Mais en somme, le contact, même prolongé des Francs et des Grecs, n’a eu sur le langage des uns et des autres qu’une influence éphémère et superficielle[3]. Notre langue n’a gardé de ces grands événements que la gloire d’avoir été portée au loin, sur les rivages les plus célèbres de l’histoire du monde.

Le français en Angleterre. — La bataille d’Hastings (14 oct. 1066) et la prise de possession de l’Angleterre par Guillaume le Conquérant eut de tout autres conséquences linguistiques que la conquête éphémère de Jérusalem ou de Constantinople. Longtemps on put croire que la langue comme la dynastie normande était définitivement établie au delà du détroit.

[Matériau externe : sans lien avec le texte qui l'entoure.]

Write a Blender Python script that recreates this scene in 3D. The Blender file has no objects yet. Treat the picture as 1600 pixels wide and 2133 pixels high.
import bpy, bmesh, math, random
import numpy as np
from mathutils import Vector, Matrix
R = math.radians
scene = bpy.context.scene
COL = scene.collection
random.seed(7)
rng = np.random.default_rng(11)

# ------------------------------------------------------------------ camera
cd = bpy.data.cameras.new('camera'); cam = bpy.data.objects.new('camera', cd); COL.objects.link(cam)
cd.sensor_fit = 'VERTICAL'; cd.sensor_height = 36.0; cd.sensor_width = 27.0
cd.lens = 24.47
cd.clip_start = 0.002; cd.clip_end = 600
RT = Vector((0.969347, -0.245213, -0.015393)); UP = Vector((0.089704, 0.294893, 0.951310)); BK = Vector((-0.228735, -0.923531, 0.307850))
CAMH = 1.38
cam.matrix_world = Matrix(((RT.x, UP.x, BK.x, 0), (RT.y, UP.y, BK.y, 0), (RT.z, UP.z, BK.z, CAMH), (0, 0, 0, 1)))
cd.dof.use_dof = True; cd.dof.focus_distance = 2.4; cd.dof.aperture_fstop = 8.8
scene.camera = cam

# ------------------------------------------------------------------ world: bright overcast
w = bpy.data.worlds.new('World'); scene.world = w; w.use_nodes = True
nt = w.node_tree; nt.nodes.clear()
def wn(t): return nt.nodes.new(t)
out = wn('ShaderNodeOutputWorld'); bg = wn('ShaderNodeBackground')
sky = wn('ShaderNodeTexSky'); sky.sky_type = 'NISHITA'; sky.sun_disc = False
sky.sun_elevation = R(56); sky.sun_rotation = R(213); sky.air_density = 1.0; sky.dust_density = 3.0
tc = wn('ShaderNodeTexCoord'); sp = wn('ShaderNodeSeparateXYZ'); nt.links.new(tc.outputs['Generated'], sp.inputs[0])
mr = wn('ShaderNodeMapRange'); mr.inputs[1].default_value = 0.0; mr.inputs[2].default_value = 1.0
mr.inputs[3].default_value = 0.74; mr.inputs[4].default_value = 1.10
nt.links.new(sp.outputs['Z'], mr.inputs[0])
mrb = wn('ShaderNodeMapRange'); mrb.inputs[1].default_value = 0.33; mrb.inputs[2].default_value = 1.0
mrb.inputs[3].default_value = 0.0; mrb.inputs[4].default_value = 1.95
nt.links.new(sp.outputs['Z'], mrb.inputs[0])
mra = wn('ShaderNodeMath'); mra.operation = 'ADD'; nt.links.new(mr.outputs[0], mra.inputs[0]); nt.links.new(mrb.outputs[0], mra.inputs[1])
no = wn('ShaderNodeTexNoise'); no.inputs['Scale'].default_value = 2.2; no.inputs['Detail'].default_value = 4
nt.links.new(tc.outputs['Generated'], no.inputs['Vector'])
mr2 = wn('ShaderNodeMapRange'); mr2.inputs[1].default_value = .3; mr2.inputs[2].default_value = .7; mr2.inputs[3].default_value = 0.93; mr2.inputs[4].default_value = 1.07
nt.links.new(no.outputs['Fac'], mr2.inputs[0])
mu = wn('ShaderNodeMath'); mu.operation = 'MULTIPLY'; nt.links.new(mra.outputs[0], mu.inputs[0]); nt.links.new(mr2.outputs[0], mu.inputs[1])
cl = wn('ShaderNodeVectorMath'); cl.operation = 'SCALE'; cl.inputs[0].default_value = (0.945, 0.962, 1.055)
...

  1. Ils crient tous : Μὰ τὸ Θεὸ καλὸ τοῦτο βασιλεό ; cela veut dire en français : Par Dieu, bon est ce roi. Je cite le texte restitué par M. P. Meyer (Bibl. de l’École de chartes, 1866, 333), auquel je renvoie pour d’autres exemples. (Cf. Recueil des Hist. des Crois., V. 1. Anon. littorensem, p. 287.)
  2. Il faudrait ajouter que pas mal de mots grecs ont d’abord passé en arabe, d’où ils nous sont arrivés ensuite par des chemins détournés : ζεφύρος (zéro, chiffre), ξήρον (élixir), τέλεσμα (talisman), καλόπους (calibre, gabarit) ἄμϐιξ, (alambic). Certains ont gardé une forme hybride : alchimie, de l’article arabe al et du bas grec χυμία.
  3. Plus tard le grec vulgaire a encore donné par l’intermédiaire d’autres langues quelques termes : boutique, gr. cl. ἀποθηκή, bas grec boteki), émeri (v. fr. esmeril, ital. smeriglio, gr. σμύρι, Naxos σμερι), estradiot (it. stradiotto στρατιώτης).